I’ve gone far too long without mentioning the invigorating electronic score from Trent Reznor and Atticus Ross, the pulsating and throbbing beat of which plays under dialogue scenes with an energy that makes them feel like highly choreographed action sequences. It makes scenes that could read as deliberately heightened melodrama instead act as caustic sequences of the battle of wills and determination, constantly driving the conflicted trio to their final destination, an impassioned finale that resolves character throughlines through cutthroat physicality as opposed to neatly tied-up dialogue rectification.
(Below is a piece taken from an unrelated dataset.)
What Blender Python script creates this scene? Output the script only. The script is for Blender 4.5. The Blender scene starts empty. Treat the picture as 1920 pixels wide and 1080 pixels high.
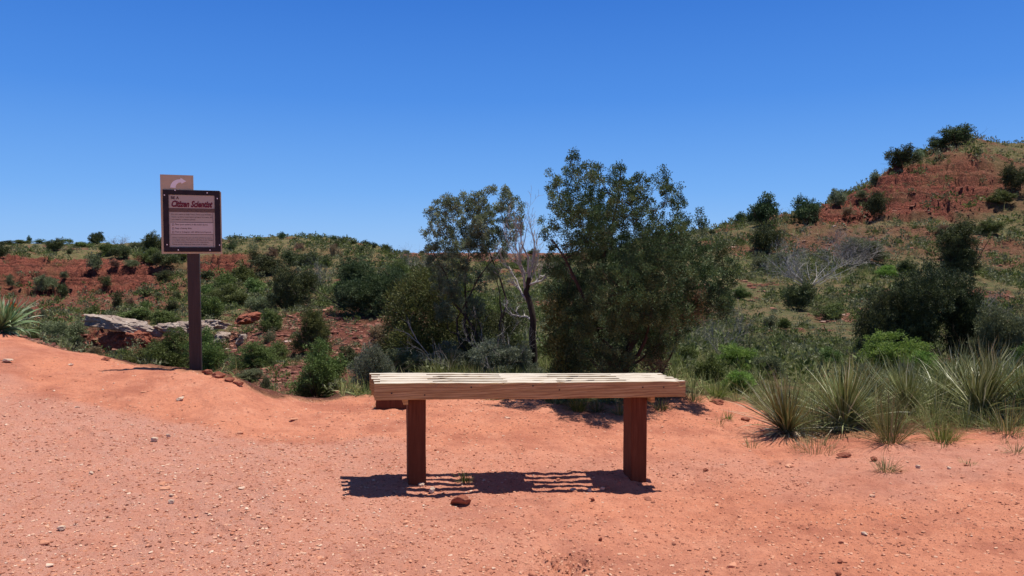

This could be of contention to some viewers, as could the fact that the runtime is slightly long in the tooth with the flashback structure becoming perhaps needlessly convoluted and jumbled by the time the third act rolls around. But as a film that successfully survives on the potency and heat of the unbridled tension devouring the lives of its main characters, and the fervency with which it’s delivered, it’s hard to ask Challengers for much more. No, not even a threesome.